Już jutro, 29 maja Ferrari pochwali się swoim najnowszym dziełem. Zgodnie z zapowiedziami Włochów będzie to jeden z najważniejszych modeli w historii marki. Mocą, osiągami i rozwiązaniami technologicznymi pobije nawet model LaFerrari.

Enigmatyczna zapowiedź być może jednej z najważniejszych premier tego roku.
Enigmatyczna zapowiedź być może jednej z najważniejszych premier tego roku.
Źródło zdjęć: © mat.prasowe
Aleksander Ruciński

28.05.2019 | aktual.: 28.03.2023 10:53

Projekt oznaczony kodem F173 ma łączyć najnowocześniejszą technologię, z potężną mocą oraz wyjątkowym designem. Podobno styliści sięgneli po linie znane z kilku historycznych modeli marki. Auto ma nawiązywać do legend z lat 70-tych i 80-tych. Patrząc na oficjalną zapowiedź jesteśmy skłonni w to uwierzyć.

Grafika opublikowana przez Ferrari przedstawia tylną część nadwozia. Wprawne oko zauważy dwa potężne, centralnie umieszczone otwory, w które wkomponowany zostanie wydech.

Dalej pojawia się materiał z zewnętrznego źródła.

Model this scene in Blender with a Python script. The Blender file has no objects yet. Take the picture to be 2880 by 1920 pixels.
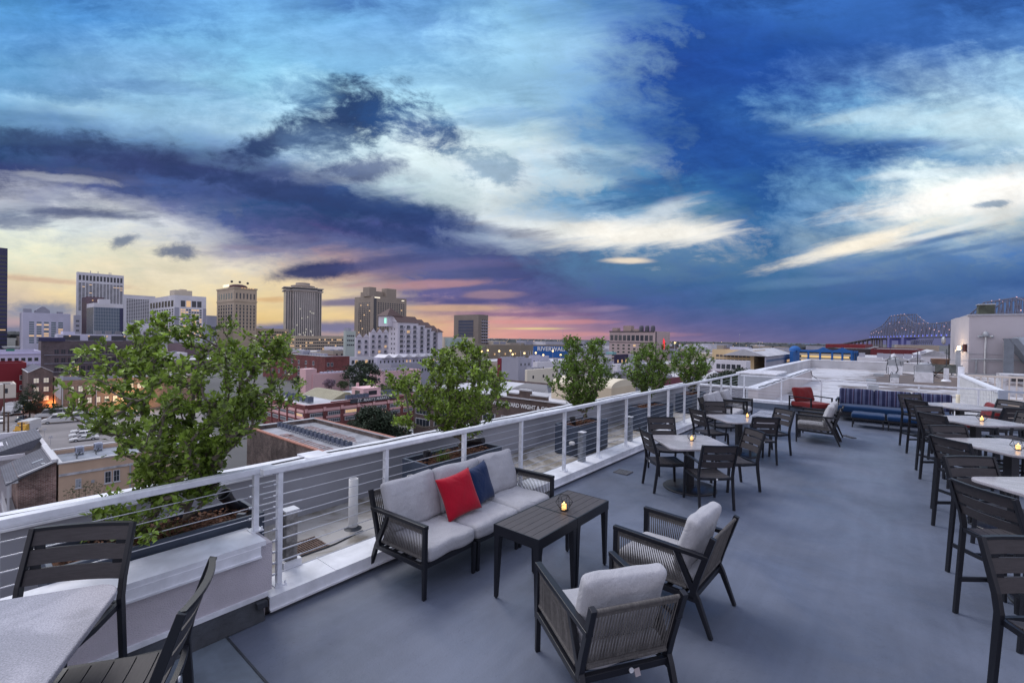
import bpy, bmesh, math, random
from mathutils import Vector, Matrix
R = math.radians
sc = bpy.context.scene
COL = sc.collection
random.seed(7)

# ------------------------------------------------------------------ camera
FPX, PITCH, ROLL, EYE = 1280.0, 0.0081, 0.0155, 2.35
cam = bpy.data.cameras.new("camera"); cam.lens = 16.0; cam.sensor_width = 36.0
cam.clip_start = 0.05; cam.clip_end = 20000
co = bpy.data.objects.new("camera", cam); COL.objects.link(co); sc.camera = co
_f = Vector((0, math.cos(PITCH), -math.sin(PITCH))); _u = Vector((0, math.sin(PITCH), math.cos(PITCH))); _r = Vector((1, 0, 0))
_c, _s = math.cos(ROLL), math.sin(ROLL)
cx_, cy_ = _c*_r + _s*_u, -_s*_r + _c*_u
co.matrix_world = Matrix(((cx_.x, cy_.x, -_f.x, 0), (cx_.y, cy_.y, -_f.y, 0), (cx_.z, cy_.z, -_f.z, EYE), (0, 0, 0, 1)))
sc.view_settings.view_transform = 'Standard'; sc.view_settings.look = 'None'
sc.view_settings.exposure = 0.0; sc.view_settings.gamma = 1.0

# ------------------------------------------------------------------ sky: dusk clouds in the world shader
def lin(c): return tuple((v/255/12.92 if v/255 <= .04045 else ((v/255+.055)/1.055)**2.4) for v in c)
W = bpy.data.worlds.new("World"); sc.world = W; W.use_nodes = True
wt = W.node_tree; wt.nodes.clear()
class NB:
    """tiny node builder"""
    def __init__(s, t): s.t = t
    def n(s, k, **kw):
        x = s.t.nodes.new(k)
        for a, b in kw.items(): setattr(x, a, b)
        return x
    def L(s, a, b): s.t.links.new(a, b)
    def put(s, sock, v):
        if isinstance(v, bpy.types.NodeSocket): s.L(v, sock)
        elif v is not None: sock.default_value = v
    def m(s, op, a, b=None, c=None, clamp=False):
        x = s.n('ShaderNodeMath', operation=op); x.use_clamp = clamp
        s.put(x.inputs[0], a); s.put(x.inputs[1], b); s.put(x.inputs[2], c)
        return x.outputs[0]
    def ss(s, v, a, b, o0=0.0, o1=1.0, smooth=True):
        x = s.n('ShaderNodeMapRange'); x.interpolation_type = 'SMOOTHSTEP' if smooth else 'LINEAR'
        s.put(x.inputs['Value'], v); s.put(x.inputs['From Min'], a); s.put(x.inputs['From Max'], b)
        s.put(x.inputs['To Min'], o0); s.put(x.inputs['To Max'], o1)
        return x.outputs['Result']
    def mix(s, f, a, b, mode='MIX'):
        x = s.n('ShaderNodeMix', data_type='RGBA', blend_type=mode)
        s.put(x.inputs[0], f)
        for i, v in ((6, a), (7, b)):
            if isinstance(v, (tuple, list)): v = tuple(v)[:3] + (1,)
            s.put(x.inputs[i], v)
        return x.outputs[2]
    def xyz(s, x=0.0, y=0.0, z=0.0):
        q = s.n('ShaderNodeCombineXYZ'); s.put(q.inputs[0], x); s.put(q.inputs[1], y); s.put(q.inputs[2], z); return q.outputs[0]
    def noise(s, vec, scale, detail=4.0, rough=.5, dist=0.0, out=0):
        x = s.n('ShaderNodeTexNoise'); s.put(x.inputs['Vector'], vec)
        x.inputs['Scale'].default_value = scale; x.inputs['Detail'].default_value = detail
        x.inputs['Roughness'].default_value = rough; x.inputs['Distortion'].default_value = dist
        return x.outputs[out]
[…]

Nietrudno też dostrzeć charakterystyczny kształt oświetlenia. Tak uwielbiane dotychczas przez Włochów okrągłe lampy ustąpią miejsca ostrzejszym kątom. A jak będzie z przodu? Tego dowiemy się jutro.

Stylistyka jest oczywiście bardzo ważnym elementem każdego supersamochodu, choć w tym wypadku z pewnością większą rolę odgrywa napęd. Zgodnie ze współczesnymi standardami Włosi zdecydowali się wykorzystać hybrydowy zespół oparty najprawdopodobniej na 3.9-litrowym, podwójnie doładowanym silniku V8. Łączna moc takiego pakietu powinna oscylować w granicach 1000 KM.

Jeśli to nie robi na Was wrażenia, warto przyjrzeć się przewidywanym osiągom. Nowe Ferrari podobno będzie zdolne osiągać setkę w zaledwie 2 sekundy. Szykuje się więc godny następca LaFerrari, choć należy podkreślić, że Włosi odcinają się od takiej klasyfikacji. Oznacza to, że F173 może nas bardzo zaskoczyć. Jak bardzo? Przekonamy się już niebawem.